Locate the string "part" in the listing below. Copy every line where it is found.

#### Records for this task

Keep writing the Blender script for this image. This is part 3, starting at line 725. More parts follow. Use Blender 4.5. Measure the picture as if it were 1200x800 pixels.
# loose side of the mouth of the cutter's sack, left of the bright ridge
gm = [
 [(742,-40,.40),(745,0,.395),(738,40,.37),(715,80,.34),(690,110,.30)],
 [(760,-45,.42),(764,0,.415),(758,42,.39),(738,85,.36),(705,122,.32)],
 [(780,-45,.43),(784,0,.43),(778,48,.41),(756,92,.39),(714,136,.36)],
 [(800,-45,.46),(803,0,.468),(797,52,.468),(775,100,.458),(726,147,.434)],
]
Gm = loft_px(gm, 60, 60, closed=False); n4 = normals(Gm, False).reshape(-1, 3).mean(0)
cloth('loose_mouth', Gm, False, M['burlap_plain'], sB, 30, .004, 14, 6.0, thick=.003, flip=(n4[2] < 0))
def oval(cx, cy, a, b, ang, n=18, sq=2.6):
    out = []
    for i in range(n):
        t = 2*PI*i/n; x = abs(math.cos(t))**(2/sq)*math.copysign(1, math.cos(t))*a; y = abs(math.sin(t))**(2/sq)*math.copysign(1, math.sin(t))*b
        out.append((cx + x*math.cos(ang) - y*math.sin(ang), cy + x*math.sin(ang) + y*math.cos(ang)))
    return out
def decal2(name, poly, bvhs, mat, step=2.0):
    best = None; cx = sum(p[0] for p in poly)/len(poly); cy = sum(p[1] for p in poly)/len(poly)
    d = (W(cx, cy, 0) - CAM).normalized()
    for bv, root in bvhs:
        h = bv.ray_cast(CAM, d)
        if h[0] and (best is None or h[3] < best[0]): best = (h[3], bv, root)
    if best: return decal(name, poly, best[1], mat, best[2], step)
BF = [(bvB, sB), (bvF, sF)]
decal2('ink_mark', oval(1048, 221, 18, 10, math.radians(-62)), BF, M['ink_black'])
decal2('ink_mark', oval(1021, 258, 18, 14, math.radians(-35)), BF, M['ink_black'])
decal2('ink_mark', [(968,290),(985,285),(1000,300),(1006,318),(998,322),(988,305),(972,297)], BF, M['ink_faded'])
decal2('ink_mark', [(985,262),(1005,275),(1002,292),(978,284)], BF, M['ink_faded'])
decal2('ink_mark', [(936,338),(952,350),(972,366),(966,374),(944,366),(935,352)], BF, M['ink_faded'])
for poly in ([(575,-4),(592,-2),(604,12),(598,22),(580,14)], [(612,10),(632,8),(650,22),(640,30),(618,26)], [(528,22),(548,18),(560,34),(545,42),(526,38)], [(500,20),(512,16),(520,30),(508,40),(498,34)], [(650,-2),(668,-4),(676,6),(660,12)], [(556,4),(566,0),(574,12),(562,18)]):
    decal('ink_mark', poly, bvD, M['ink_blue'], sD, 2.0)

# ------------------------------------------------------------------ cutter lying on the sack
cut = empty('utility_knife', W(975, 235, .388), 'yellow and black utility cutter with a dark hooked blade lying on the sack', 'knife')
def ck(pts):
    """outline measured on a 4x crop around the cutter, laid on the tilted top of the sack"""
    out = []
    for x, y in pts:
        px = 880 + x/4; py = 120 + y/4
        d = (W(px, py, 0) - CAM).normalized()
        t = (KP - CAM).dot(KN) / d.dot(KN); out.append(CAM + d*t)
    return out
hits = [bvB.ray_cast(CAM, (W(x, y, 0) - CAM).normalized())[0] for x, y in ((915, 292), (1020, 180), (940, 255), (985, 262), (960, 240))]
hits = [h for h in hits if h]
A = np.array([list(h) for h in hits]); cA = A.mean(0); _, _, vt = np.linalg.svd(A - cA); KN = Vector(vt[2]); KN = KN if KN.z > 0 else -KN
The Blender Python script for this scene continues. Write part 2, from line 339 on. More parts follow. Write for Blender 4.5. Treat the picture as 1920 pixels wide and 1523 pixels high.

########

Answer for the task:
Keep writing the Blender script for this image. This is part 3, starting at line 725. More parts follow. Use Blender 4.5. Measure the picture as if it were 1200x800 pixels.
The Blender Python script for this scene continues. Write part 2, from line 339 on. More parts follow. Write for Blender 4.5. Treat the picture as 1920 pixels wide and 1523 pixels high.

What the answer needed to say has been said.